● Exercise task
Each line that follows is to be retyped exactly.

● Data
========================================================================

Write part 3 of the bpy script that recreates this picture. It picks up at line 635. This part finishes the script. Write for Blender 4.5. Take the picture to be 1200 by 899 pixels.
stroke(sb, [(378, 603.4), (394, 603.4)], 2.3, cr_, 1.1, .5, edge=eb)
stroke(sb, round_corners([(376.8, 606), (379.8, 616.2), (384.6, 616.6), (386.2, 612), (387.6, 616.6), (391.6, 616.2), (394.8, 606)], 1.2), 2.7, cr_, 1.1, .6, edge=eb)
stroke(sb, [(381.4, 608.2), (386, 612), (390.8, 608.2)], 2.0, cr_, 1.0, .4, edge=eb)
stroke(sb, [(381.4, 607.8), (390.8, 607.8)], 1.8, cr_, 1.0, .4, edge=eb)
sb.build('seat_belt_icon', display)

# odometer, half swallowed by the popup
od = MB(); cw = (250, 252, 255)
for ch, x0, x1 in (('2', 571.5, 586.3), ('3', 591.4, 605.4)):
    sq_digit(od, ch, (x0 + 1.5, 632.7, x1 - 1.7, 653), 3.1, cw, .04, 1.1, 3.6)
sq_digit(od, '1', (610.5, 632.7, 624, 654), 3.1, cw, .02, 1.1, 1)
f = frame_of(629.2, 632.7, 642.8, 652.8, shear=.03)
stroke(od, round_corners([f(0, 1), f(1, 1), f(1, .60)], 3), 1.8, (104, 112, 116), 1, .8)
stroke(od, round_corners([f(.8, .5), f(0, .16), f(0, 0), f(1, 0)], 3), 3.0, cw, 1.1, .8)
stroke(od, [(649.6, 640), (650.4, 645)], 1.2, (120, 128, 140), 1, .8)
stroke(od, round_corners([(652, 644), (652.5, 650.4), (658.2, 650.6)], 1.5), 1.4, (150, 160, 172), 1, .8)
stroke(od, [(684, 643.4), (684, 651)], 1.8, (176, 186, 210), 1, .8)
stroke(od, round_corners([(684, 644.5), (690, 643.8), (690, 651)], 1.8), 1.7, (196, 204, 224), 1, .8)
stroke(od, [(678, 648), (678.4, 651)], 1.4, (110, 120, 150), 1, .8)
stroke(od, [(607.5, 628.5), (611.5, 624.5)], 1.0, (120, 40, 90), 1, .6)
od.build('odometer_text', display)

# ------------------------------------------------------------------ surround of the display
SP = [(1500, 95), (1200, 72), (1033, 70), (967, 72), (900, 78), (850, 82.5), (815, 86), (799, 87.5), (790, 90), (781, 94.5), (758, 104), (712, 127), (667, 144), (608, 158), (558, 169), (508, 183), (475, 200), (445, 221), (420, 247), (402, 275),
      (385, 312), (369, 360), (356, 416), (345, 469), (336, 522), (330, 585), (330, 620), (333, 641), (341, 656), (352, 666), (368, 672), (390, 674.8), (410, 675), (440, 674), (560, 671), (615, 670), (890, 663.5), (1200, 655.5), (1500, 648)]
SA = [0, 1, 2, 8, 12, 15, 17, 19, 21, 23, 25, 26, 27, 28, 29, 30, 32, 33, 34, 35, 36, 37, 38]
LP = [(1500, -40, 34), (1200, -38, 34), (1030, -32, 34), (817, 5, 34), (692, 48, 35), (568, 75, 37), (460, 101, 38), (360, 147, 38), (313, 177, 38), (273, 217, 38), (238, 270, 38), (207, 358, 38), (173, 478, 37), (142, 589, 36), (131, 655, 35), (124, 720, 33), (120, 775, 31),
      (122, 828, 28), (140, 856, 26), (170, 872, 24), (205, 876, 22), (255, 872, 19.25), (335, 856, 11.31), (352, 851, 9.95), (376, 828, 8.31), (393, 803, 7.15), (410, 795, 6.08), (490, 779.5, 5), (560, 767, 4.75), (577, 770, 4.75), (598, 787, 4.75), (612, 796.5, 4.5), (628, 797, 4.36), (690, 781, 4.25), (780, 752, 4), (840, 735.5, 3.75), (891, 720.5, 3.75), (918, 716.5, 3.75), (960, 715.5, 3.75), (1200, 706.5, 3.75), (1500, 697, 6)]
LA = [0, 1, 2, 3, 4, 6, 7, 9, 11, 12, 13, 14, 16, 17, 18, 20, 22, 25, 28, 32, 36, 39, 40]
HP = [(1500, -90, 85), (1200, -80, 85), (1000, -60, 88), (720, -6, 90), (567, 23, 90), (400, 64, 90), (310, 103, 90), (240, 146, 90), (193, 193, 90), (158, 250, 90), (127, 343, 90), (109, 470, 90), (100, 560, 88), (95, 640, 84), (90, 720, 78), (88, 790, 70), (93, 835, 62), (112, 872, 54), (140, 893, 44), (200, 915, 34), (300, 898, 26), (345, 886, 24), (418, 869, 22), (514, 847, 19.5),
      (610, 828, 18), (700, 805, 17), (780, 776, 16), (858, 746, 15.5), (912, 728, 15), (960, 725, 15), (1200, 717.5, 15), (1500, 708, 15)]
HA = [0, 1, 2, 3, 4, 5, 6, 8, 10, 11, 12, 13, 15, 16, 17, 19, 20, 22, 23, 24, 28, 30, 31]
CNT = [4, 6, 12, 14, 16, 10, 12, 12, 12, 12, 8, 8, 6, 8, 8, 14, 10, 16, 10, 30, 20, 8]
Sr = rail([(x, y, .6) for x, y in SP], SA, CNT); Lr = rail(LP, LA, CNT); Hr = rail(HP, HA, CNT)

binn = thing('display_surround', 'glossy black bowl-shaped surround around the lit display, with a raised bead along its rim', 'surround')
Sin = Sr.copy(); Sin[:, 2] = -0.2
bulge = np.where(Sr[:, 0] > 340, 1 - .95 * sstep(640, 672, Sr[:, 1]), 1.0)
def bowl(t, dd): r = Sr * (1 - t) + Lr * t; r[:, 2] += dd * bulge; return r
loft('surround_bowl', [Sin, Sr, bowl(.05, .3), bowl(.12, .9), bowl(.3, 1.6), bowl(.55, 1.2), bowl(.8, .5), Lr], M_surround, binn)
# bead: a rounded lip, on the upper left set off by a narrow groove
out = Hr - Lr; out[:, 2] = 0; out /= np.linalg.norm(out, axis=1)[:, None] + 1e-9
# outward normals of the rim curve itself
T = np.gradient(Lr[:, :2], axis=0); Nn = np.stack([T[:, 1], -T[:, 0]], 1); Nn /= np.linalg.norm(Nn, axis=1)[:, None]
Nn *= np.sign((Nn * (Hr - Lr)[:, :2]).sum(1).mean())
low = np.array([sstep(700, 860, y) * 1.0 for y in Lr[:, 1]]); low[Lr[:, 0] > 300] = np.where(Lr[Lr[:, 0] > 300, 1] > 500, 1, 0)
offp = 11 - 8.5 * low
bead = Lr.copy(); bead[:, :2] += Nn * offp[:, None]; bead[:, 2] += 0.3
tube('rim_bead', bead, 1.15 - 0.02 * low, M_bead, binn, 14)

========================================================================

● Answer to the task
Write part 3 of the bpy script that recreates this picture. It picks up at line 635. This part finishes the script. Write for Blender 4.5. Take the picture to be 1200 by 899 pixels.
stroke(sb, [(378, 603.4), (394, 603.4)], 2.3, cr_, 1.1, .5, edge=eb)
stroke(sb, round_corners([(376.8, 606), (379.8, 616.2), (384.6, 616.6), (386.2, 612), (387.6, 616.6), (391.6, 616.2), (394.8, 606)], 1.2), 2.7, cr_, 1.1, .6, edge=eb)
stroke(sb, [(381.4, 608.2), (386, 612), (390.8, 608.2)], 2.0, cr_, 1.0, .4, edge=eb)
stroke(sb, [(381.4, 607.8), (390.8, 607.8)], 1.8, cr_, 1.0, .4, edge=eb)
sb.build('seat_belt_icon', display)

# odometer, half swallowed by the popup
od = MB(); cw = (250, 252, 255)
for ch, x0, x1 in (('2', 571.5, 586.3), ('3', 591.4, 605.4)):
    sq_digit(od, ch, (x0 + 1.5, 632.7, x1 - 1.7, 653), 3.1, cw, .04, 1.1, 3.6)
sq_digit(od, '1', (610.5, 632.7, 624, 654), 3.1, cw, .02, 1.1, 1)
f = frame_of(629.2, 632.7, 642.8, 652.8, shear=.03)
stroke(od, round_corners([f(0, 1), f(1, 1), f(1, .60)], 3), 1.8, (104, 112, 116), 1, .8)
stroke(od, round_corners([f(.8, .5), f(0, .16), f(0, 0), f(1, 0)], 3), 3.0, cw, 1.1, .8)
stroke(od, [(649.6, 640), (650.4, 645)], 1.2, (120, 128, 140), 1, .8)
stroke(od, round_corners([(652, 644), (652.5, 650.4), (658.2, 650.6)], 1.5), 1.4, (150, 160, 172), 1, .8)
stroke(od, [(684, 643.4), (684, 651)], 1.8, (176, 186, 210), 1, .8)
stroke(od, round_corners([(684, 644.5), (690, 643.8), (690, 651)], 1.8), 1.7, (196, 204, 224), 1, .8)
stroke(od, [(678, 648), (678.4, 651)], 1.4, (110, 120, 150), 1, .8)
stroke(od, [(607.5, 628.5), (611.5, 624.5)], 1.0, (120, 40, 90), 1, .6)
od.build('odometer_text', display)

# ------------------------------------------------------------------ surround of the display
SP = [(1500, 95), (1200, 72), (1033, 70), (967, 72), (900, 78), (850, 82.5), (815, 86), (799, 87.5), (790, 90), (781, 94.5), (758, 104), (712, 127), (667, 144), (608, 158), (558, 169), (508, 183), (475, 200), (445, 221), (420, 247), (402, 275),
      (385, 312), (369, 360), (356, 416), (345, 469), (336, 522), (330, 585), (330, 620), (333, 641), (341, 656), (352, 666), (368, 672), (390, 674.8), (410, 675), (440, 674), (560, 671), (615, 670), (890, 663.5), (1200, 655.5), (1500, 648)]
SA = [0, 1, 2, 8, 12, 15, 17, 19, 21, 23, 25, 26, 27, 28, 29, 30, 32, 33, 34, 35, 36, 37, 38]
LP = [(1500, -40, 34), (1200, -38, 34), (1030, -32, 34), (817, 5, 34), (692, 48, 35), (568, 75, 37), (460, 101, 38), (360, 147, 38), (313, 177, 38), (273, 217, 38), (238, 270, 38), (207, 358, 38), (173, 478, 37), (142, 589, 36), (131, 655, 35), (124, 720, 33), (120, 775, 31),
      (122, 828, 28), (140, 856, 26), (170, 872, 24), (205, 876, 22), (255, 872, 19.25), (335, 856, 11.31), (352, 851, 9.95), (376, 828, 8.31), (393, 803, 7.15), (410, 795, 6.08), (490, 779.5, 5), (560, 767, 4.75), (577, 770, 4.75), (598, 787, 4.75), (612, 796.5, 4.5), (628, 797, 4.36), (690, 781, 4.25), (780, 752, 4), (840, 735.5, 3.75), (891, 720.5, 3.75), (918, 716.5, 3.75), (960, 715.5, 3.75), (1200, 706.5, 3.75), (1500, 697, 6)]
LA = [0, 1, 2, 3, 4, 6, 7, 9, 11, 12, 13, 14, 16, 17, 18, 20, 22, 25, 28, 32, 36, 39, 40]
HP = [(1500, -90, 85), (1200, -80, 85), (1000, -60, 88), (720, -6, 90), (567, 23, 90), (400, 64, 90), (310, 103, 90), (240, 146, 90), (193, 193, 90), (158, 250, 90), (127, 343, 90), (109, 470, 90), (100, 560, 88), (95, 640, 84), (90, 720, 78), (88, 790, 70), (93, 835, 62), (112, 872, 54), (140, 893, 44), (200, 915, 34), (300, 898, 26), (345, 886, 24), (418, 869, 22), (514, 847, 19.5),
      (610, 828, 18), (700, 805, 17), (780, 776, 16), (858, 746, 15.5), (912, 728, 15), (960, 725, 15), (1200, 717.5, 15), (1500, 708, 15)]
HA = [0, 1, 2, 3, 4, 5, 6, 8, 10, 11, 12, 13, 15, 16, 17, 19, 20, 22, 23, 24, 28, 30, 31]
CNT = [4, 6, 12, 14, 16, 10, 12, 12, 12, 12, 8, 8, 6, 8, 8, 14, 10, 16, 10, 30, 20, 8]
Sr = rail([(x, y, .6) for x, y in SP], SA, CNT); Lr = rail(LP, LA, CNT); Hr = rail(HP, HA, CNT)

binn = thing('display_surround', 'glossy black bowl-shaped surround around the lit display, with a raised bead along its rim', 'surround')
Sin = Sr.copy(); Sin[:, 2] = -0.2
bulge = np.where(Sr[:, 0] > 340, 1 - .95 * sstep(640, 672, Sr[:, 1]), 1.0)
def bowl(t, dd): r = Sr * (1 - t) + Lr * t; r[:, 2] += dd * bulge; return r
loft('surround_bowl', [Sin, Sr, bowl(.05, .3), bowl(.12, .9), bowl(.3, 1.6), bowl(.55, 1.2), bowl(.8, .5), Lr], M_surround, binn)
# bead: a rounded lip, on the upper left set off by a narrow groove
out = Hr - Lr; out[:, 2] = 0; out /= np.linalg.norm(out, axis=1)[:, None] + 1e-9
# outward normals of the rim curve itself
T = np.gradient(Lr[:, :2], axis=0); Nn = np.stack([T[:, 1], -T[:, 0]], 1); Nn /= np.linalg.norm(Nn, axis=1)[:, None]
Nn *= np.sign((Nn * (Hr - Lr)[:, :2]).sum(1).mean())
low = np.array([sstep(700, 860, y) * 1.0 for y in Lr[:, 1]]); low[Lr[:, 0] > 300] = np.where(Lr[Lr[:, 0] > 300, 1] > 500, 1, 0)
offp = 11 - 8.5 * low
bead = Lr.copy(); bead[:, :2] += Nn * offp[:, None]; bead[:, 2] += 0.3
tube('rim_bead', bead, 1.15 - 0.02 * low, M_bead, binn, 14)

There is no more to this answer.